The Cohens sued Mrs. Kindlon and Mrs. Kindlon sued David and Stanley Cohen. The actions were consolidated and tried together. At the close of the evidence the trial court directed the jury to return a special verdict, pursuant to Fed.R.Civ.Pro. 49(a), in the form of answers to two questions: (1) have the Cohens established that Mrs. Kindlon was negligent and that her negligence was the proximate cause of the collision, and (2) has Mrs. Kindlon established that Stanley Cohen was negligent and that his negligence was the proximate cause of the collison. Subquestions on contributory negligence were submitted in the event that either question was answered "yes," but the jury answered both questions in the negative. Judgment was thereupon entered for all defendants. Only the Cohens (appellants) have appealed.

Appellants assign as error several of the trial judge's instructions to the jury, contending especially that the jury could not consistently find both drivers free from negligence. We believe that the trial judge's charge to the jury properly covered the legal issues determinative of the rights of the respective parties and that the jury could consistently answer both submitted questions in the negative.

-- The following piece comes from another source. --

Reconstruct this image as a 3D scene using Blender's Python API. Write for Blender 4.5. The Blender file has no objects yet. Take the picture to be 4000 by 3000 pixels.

Nor was there any need for Judge Palmieri to charge the jury that the driver on the right (Cohen) had the right of way. Mrs. Kindlon testified that she was the first to enter the intersection, and her contention is supported by the trooper's testimony that the front of the Cohens' car struck the right side of Mrs. Kindlon's. In these circumstances it was sufficient to charge the jury that both drivers had a continuing duty to observe traffic conditions and to conform to the standards of a reasonable driver under all the circumstances.

Appellants also argue that the trial court committed error in admitting into evidence in connection with Mrs. Kindlon's testimony a sketch depicting the position of the vehicles at the time of the accident. Inasmuch as Mrs. Kindlon was familiar with the area and could testify as to the accuracy of the sketch, it is of no consequence that it was not established who actually drew the sketch. The judge correctly advised the jury that the exhibit was offered merely to illustrate in approximate fashion the testimony of Mrs. Kindlon, and that it was for the jury to appraise its probative value. See 3 Wigmore on Evidence §§ 790-91. There was no error in its admission.